The ETAG recommendations were brought into focus recently with the publication of the OECD’s report Students, Computers and Learning: Making the connection (or not if you believed the headlines that the report created in the national press).

At a superficial glance the headlines in the report (as in the media) suggested that “computers make no difference to test scores”.

However, most informed commentators who took the time to read the whole report recognised that what it actually said was that we need more and better professional development for teachers (and perhaps our pedagogy needs to catch up) to get the best out of current and emerging technologies.

Indeed, what the OECD really said was that there is a need for a new pedagogical approach to make the most effective use of technology for schools – and that is why the DfE needs urgently to respond to the ETAG report.

So what next?

It will not be long before the next Bett in January 2016 and no doubt another speech from Ms Morgan. It will be interesting to hear what she has to say about the inaction within the DfE and the lack of leadership on this issue.

ETAG members have agreed to continue their work (for free) and gather as much evidence from schools and colleges of the progress they have made, despite the lack of interest from DfE ministers.

That evidence is being gathered to create a strong narrative – a narrative that was summarised by Gary Spracklen, a school leader and ETAG member: “As a school leader, I am getting on with the spirit of the ETAG report but I am disappointed that the report has been with the minister for eight months now and still we have had no response.

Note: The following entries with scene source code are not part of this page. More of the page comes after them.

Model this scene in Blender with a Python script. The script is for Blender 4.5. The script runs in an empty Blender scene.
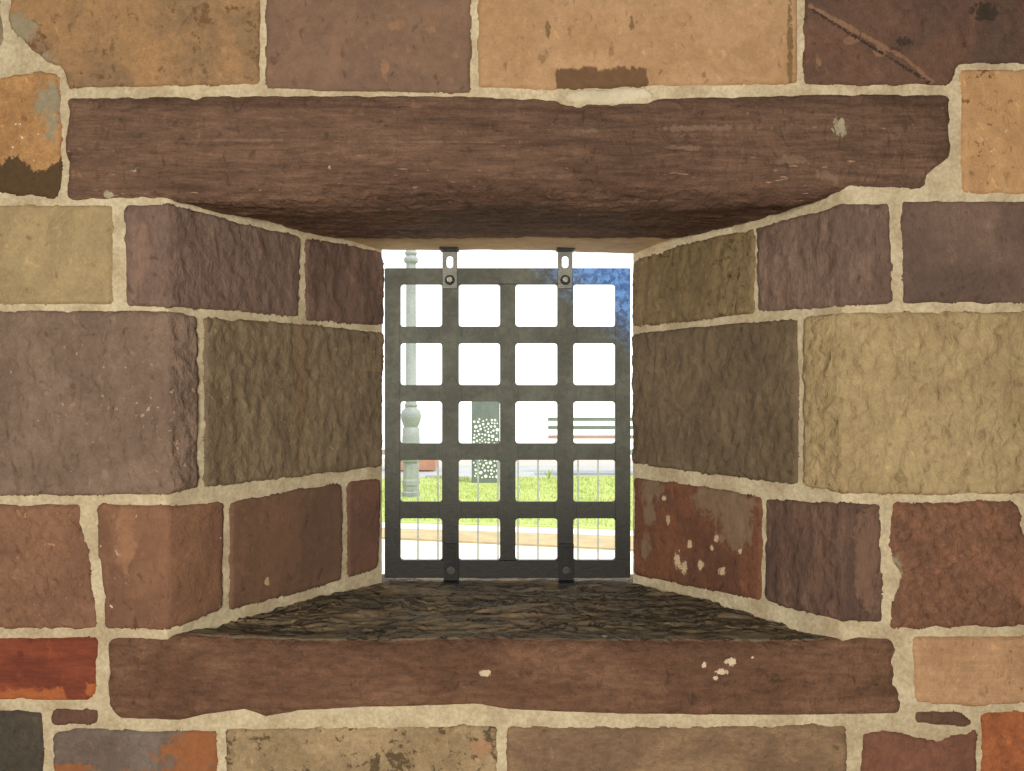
import bpy, bmesh, math, random
import numpy as np
from mathutils import Vector, noise
from mathutils.geometry import delaunay_2d_cdt

scene = bpy.context.scene
COL = scene.collection
random.seed(7)

# ------------------------------------------------------------------ camera, world, sun, room light, exposure
F = 740.0            # focal length in pixels of the 1024 px wide frame
D = 1.48             # camera to the inner wall face
EYE = 1.5
HX, HY = 512.0, 394.0
cam_d = bpy.data.cameras.new('camera'); cam = bpy.data.objects.new('camera', cam_d); COL.objects.link(cam)
cam.location = (0, -D, EYE); cam.rotation_euler = (math.pi / 2, 0, 0)
cam_d.sensor_width = 36; cam_d.lens = 36 * F / 1024; cam_d.shift_y = (HY - 385.5) / 1024
cam_d.clip_start = .02; cam_d.clip_end = 2000
scene.camera = cam

w = bpy.data.worlds.new('world'); scene.world = w; w.use_nodes = True
bg = w.node_tree.nodes['Background']
bg.inputs[0].default_value = (.97, .99, 1.0, 1); bg.inputs[1].default_value = 1.9

sun_d = bpy.data.lights.new('sun', 'SUN'); sun = bpy.data.objects.new('sun', sun_d); COL.objects.link(sun)
sun_d.energy = 3.2; sun_d.angle = .01; sun_d.color = (1, .96, .88)
sun.rotation_euler = Vector((-.45, .42, -.79)).to_track_quat('-Z', 'Y').to_euler()
sun.location = (3, 3, 8)

def area(name, loc, target, sx, sy, power, color):
    d = bpy.data.lights.new(name, 'AREA'); o = bpy.data.objects.new(name, d); COL.objects.link(o)
    d.shape = 'RECTANGLE'; d.size = sx; d.size_y = sy; d.energy = power; d.color = color
    o.location = loc; o.rotation_euler = (Vector(target) - Vector(loc)).to_track_quat('-Z', 'Y').to_euler()
    return o
area('room_daylight', (-.25, -3.2, 1.62), (0, 0, 1.5), 1.3, .8, 122, (1, .945, .82))

vs = scene.view_settings
vs.view_transform = 'Standard'; vs.look = 'None'; vs.gamma = 1; vs.use_curve_mapping = False
vs.exposure = 0.0

# ------------------------------------------------------------------ helpers
def S(r, g, b):
    f = lambda c: (c / 255 / 12.92) if c / 255 <= .04045 else ((c / 255 + .055) / 1.055) ** 2.4
    return (f(r), f(g), f(b), 1)

def obj(name, me, mat=None, parent=None, smooth=True):
    if mat is not None: me.materials.append(mat)
    if smooth:
        me.polygons.foreach_set('use_smooth', [True] * len(me.polygons))
    o = bpy.data.objects.new(name, me); COL.objects.link(o)
    if parent is not None: o.parent = parent
    return o

def mesh(name, verts, faces):
    me = bpy.data.meshes.new(name); me.from_pydata([tuple(v) for v in verts], [], faces); me.update()
    return me

def empty(name, loc):
    o = bpy.data.objects.new(name, None); COL.objects.link(o); o.location = loc; o.empty_display_size = .1
    return o

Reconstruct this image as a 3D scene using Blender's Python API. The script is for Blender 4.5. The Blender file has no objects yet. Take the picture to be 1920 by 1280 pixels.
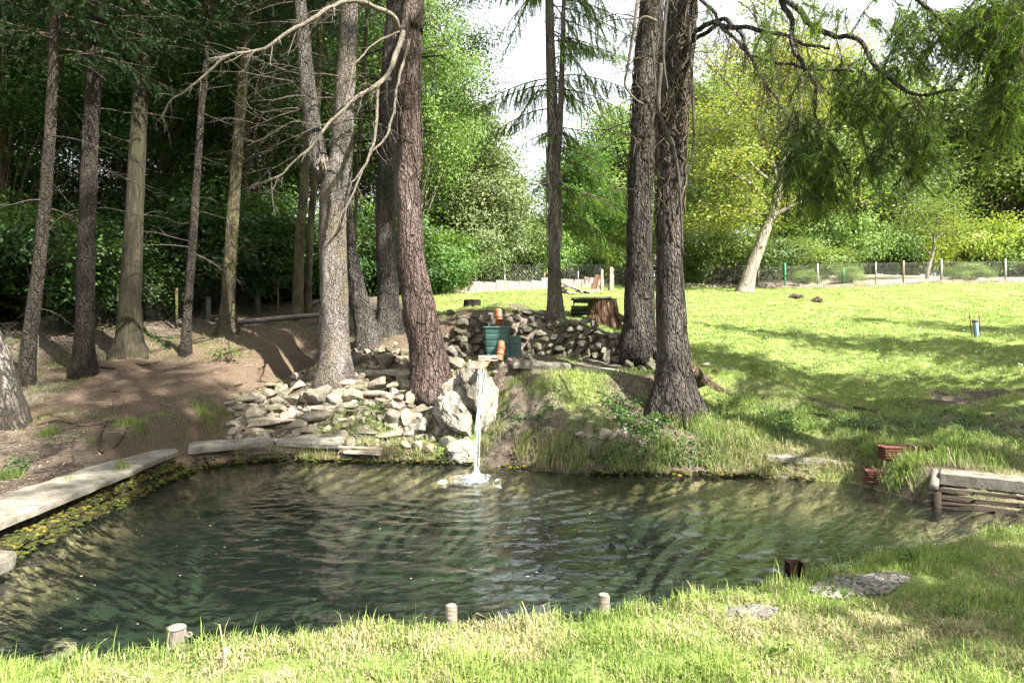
import bpy, bmesh, math, random
import numpy as np

# ------------------------------------------------------------------ camera, world, sun, exposure
SC = bpy.context.scene
COL = SC.collection
CZ = 2.0
cam_d = bpy.data.cameras.new("camera")
cam_d.lens = 24.0
cam_d.sensor_width = 36.0
cam_d.clip_start = 0.05
cam_d.clip_end = 2000.0
cam = bpy.data.objects.new("camera", cam_d)
COL.objects.link(cam)
cam.location = (0, 0, CZ)
cam.rotation_euler = (math.radians(90), 0, 0)
SC.camera = cam

SUN_EL = math.radians(47)
SUN_DIR = np.array([0.76, -0.65])          # horizontal direction towards the sun (right, behind the camera)
SUN_DIR = SUN_DIR / np.linalg.norm(SUN_DIR)
world = bpy.data.worlds.new("World")
SC.world = world
world.use_nodes = True
wt = world.node_tree
wt.nodes.clear()
w_out = wt.nodes.new("ShaderNodeOutputWorld")
w_bg = wt.nodes.new("ShaderNodeBackground")
w_sky = wt.nodes.new("ShaderNodeTexSky")
w_sky.sky_type = 'NISHITA'
w_sky.sun_disc = False
w_sky.sun_elevation = SUN_EL
w_sky.sun_rotation = math.atan2(SUN_DIR[0], SUN_DIR[1])
w_tc = wt.nodes.new("ShaderNodeTexCoord")
w_no = wt.nodes.new("ShaderNodeTexNoise")
w_no.inputs['Scale'].default_value = 3.2
w_no.inputs['Detail'].default_value = 7
w_no.inputs['Roughness'].default_value = 0.55
w_ra = wt.nodes.new("ShaderNodeValToRGB")
w_ra.color_ramp.elements[0].position = 0.20
w_ra.color_ramp.elements[1].position = 0.40
w_mix = wt.nodes.new("ShaderNodeMix")
w_mix.data_type = 'RGBA'
w_mix.inputs[7].default_value = (6.5, 6.75, 7.2, 1)      # thin bright cloud
wt.links.new(w_tc.outputs['Generated'], w_no.inputs['Vector'])
wt.links.new(w_no.outputs['Fac'], w_ra.inputs['Fac'])
wt.links.new(w_ra.outputs['Color'], w_mix.inputs[0])
wt.links.new(w_sky.outputs[0], w_mix.inputs[6])
wt.links.new(w_mix.outputs[2], w_bg.inputs['Color'])
w_bg.inputs['Strength'].default_value = 0.058
wt.links.new(w_bg.outputs[0], w_out.inputs['Surface'])

sun_d = bpy.data.lights.new("sun", 'SUN')
sun_d.energy = 5.0
sun_d.angle = math.radians(0.53)
sun_d.color = (1.0, 0.965, 0.90)
sun = bpy.data.objects.new("sun", sun_d)
COL.objects.link(sun)
_az = math.atan2(SUN_DIR[0], -SUN_DIR[1])
sun.rotation_euler = (math.pi / 2 - SUN_EL, 0, _az)
sun.location = (20, -20, 30)

SC.view_settings.view_transform = 'Standard'
SC.view_settings.look = 'None'
SC.view_settings.gamma = 1.0
SC.view_settings.use_curve_mapping = False
SC.view_settings.exposure = 2.3
SC.render.engine = 'CYCLES'
SC.cycles.max_bounces = 4
SC.cycles.diffuse_bounces = 2
SC.cycles.glossy_bounces = 2
SC.cycles.transmission_bounces = 3
SC.cycles.transparent_max_bounces = 6
SC.cycles.use_light_tree = False
SC.cycles.caustics_reflective = False
SC.cycles.caustics_refractive = False
SC.cycles.use_denoising = True
SC.cycles.use_adaptive_sampling = True
SC.cycles.adaptive_threshold = 0.03
SC.cycles.sample_clamp_indirect = 6.0

RNG = np.random.default_rng(7)
random.seed(7)


# ------------------------------------------------------------------ noise
def _hash(ix, iy, iz, seed):
    h = (ix.astype(np.int64) * 374761393 + iy.astype(np.int64) * 668265263 + iz.astype(np.int64) * 2147483647 + seed * 974711) & 0xFFFFFFFF
    h = ((h ^ (h >> 13)) * 1274126177) & 0xFFFFFFFF
    h = (h ^ (h >> 16)) & 0xFFFFFFFF
    return h.astype(np.float64) / 4294967295.0


def vnoise(p, seed=0):
    p = np.asarray(p, float)
    i = np.floor(p).astype(np.int64)
    f = p - i
    f = f * f * (3 - 2 * f)
    r = 0
    for dx in (0, 1):
        wx = f[..., 0] if dx else 1 - f[..., 0]
        for dy in (0, 1):
            wy = f[..., 1] if dy else 1 - f[..., 1]
            for dz in (0, 1):
                wz = f[..., 2] if dz else 1 - f[..., 2]
                r = r + wx * wy * wz * _hash(i[..., 0] + dx, i[..., 1] + dy, i[..., 2] + dz, seed)
    return r * 2 - 1


def fbm(p, oct=3, seed=0):
    p = np.asarray(p, float)
    a, r = 1.0, 0
    for k in range(oct):
        r = r + a * vnoise(p, seed + k)
        p = p * 2.03 + 11.7
        a *= 0.5
    return r


def fbm2(x, y, s, oct=3, seed=0):
    return fbm(np.stack([np.asarray(x, float) * s, np.asarray(y, float) * s, np.zeros_like(np.asarray(x, float))], -1), oct, seed)


def sstep(a, b, x):
    t = np.clip((x - a) / (b - a), 0, 1)
    return t * t * (3 - 2 * t)


# ------------------------------------------------------------------ the lie of the land
POND = np.array([(-6.0, 2.7), (-3.9, 3.15), (-2.6, 3.5), (-1.9, 3.75), (-1.0, 3.95), (0, 4.1), (1.1, 4.42), (1.95, 4.85), (3.1, 5.5), (4.3, 6.05),
                 (6.0, 6.6), (8.5, 7.0), (8.5, 7.25), (7.0, 7.08), (6.45, 7.36), (5.95, 7.72), (5.5, 8.04), (5.12, 8.5), (4.83, 9.66), (3.8, 10.12), (1.94, 10.3), (.9, 10.4), (.33, 10.67),
                 (-.52, 11.05), (-1.6, 11.25), (-2.76, 11.35), (-4.0, 11.5), (-4.64, 11.15), (-5.0, 10.5), (-5.03, 9.14), (-4.86, 7.76), (-4.7, 6.74),
                 (-4.6, 5.9), (-5.3, 5.2), (-7.0, 4.0)])


def sdf(x, y):
    x = np.asarray(x, float)
    y = np.asarray(y, float)
    best = np.full(x.shape, 1e9)
    inside = np.zeros(x.shape, bool)
    n = len(POND)
    for k in range(n):
        ax, ay = POND[k]
        bx, by = POND[(k + 1) % n]
        ex, ey = bx - ax, by - ay
        t = np.clip(((x - ax) * ex + (y - ay) * ey) / (ex * ex + ey * ey), 0, 1)
        dd = (x - ax - t * ex) ** 2 + (y - ay - t * ey) ** 2
        best = np.minimum(best, dd)
        c = ((ay > y) != (by > y))
        with np.errstate(divide='ignore', invalid='ignore'):
            xi = ax + (y - ay) * ex / (ey if ey != 0 else 1e-9)
        inside ^= c & (x < xi)
    d = np.sqrt(best)
    return np.where(inside, -d, d)


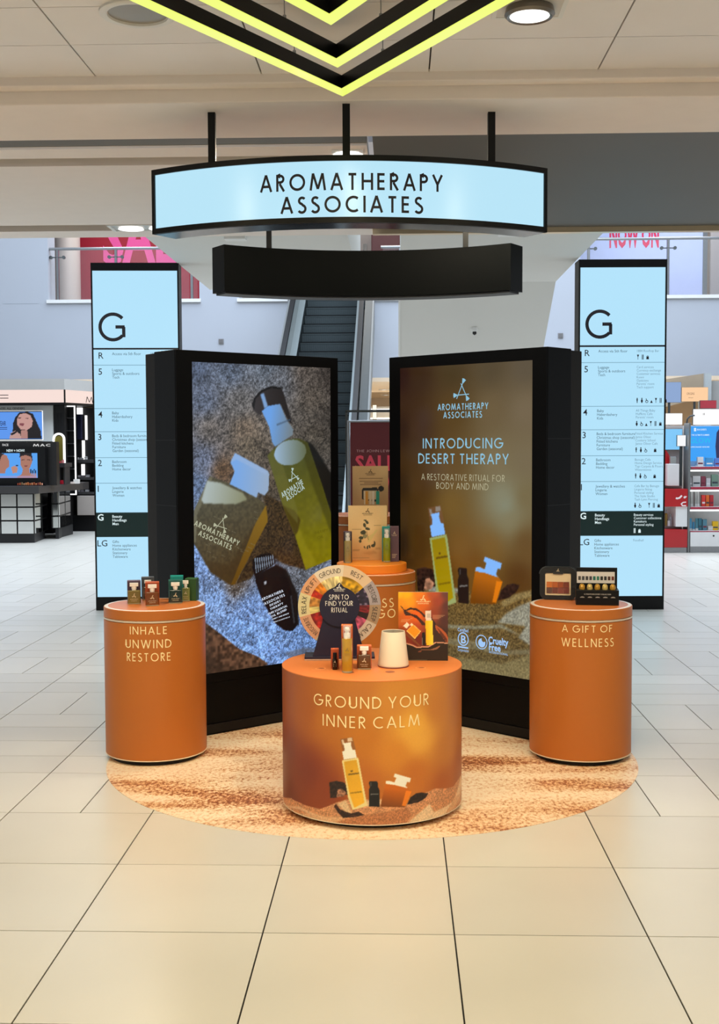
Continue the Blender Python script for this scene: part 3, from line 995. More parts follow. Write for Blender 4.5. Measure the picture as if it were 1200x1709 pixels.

“I have a responsibility to make sure my learners take advantage of the learning opportunities technology presents and I cannot wait for the DfE’s response to continue their progress. While my learners continue to break new ground and use cloud technologies, augmented reality and 3D printing to expand their horizons, I will leave the DfE to continue burying their head in the sand.”

Irrespective of the political inertia on this issue, a number of things are guaranteed:

  • Technology will continue to disrupt our lives and that includes why, how, where and when we are taught, learn and are assessed.
  • Learners will increasingly have expectations of using their own technology for learning inside and outside of the classroom.
  • Teachers will need to continually update their skills to make effective use of technology for teaching, learning and assessment.
  • School leaders will need to continually scan the horizon for changes in technology to make informed decisions and adapt their vision accordingly.
  • Connectivity is vital to ensure equity and fair access to knowledge and collaborative opportunities for learning.

As Ms Morgan herself said: “We must be prepared to innovate, to break the mould, prepared to change.” A bit of leadership and encouragement from the DfE would be very welcome.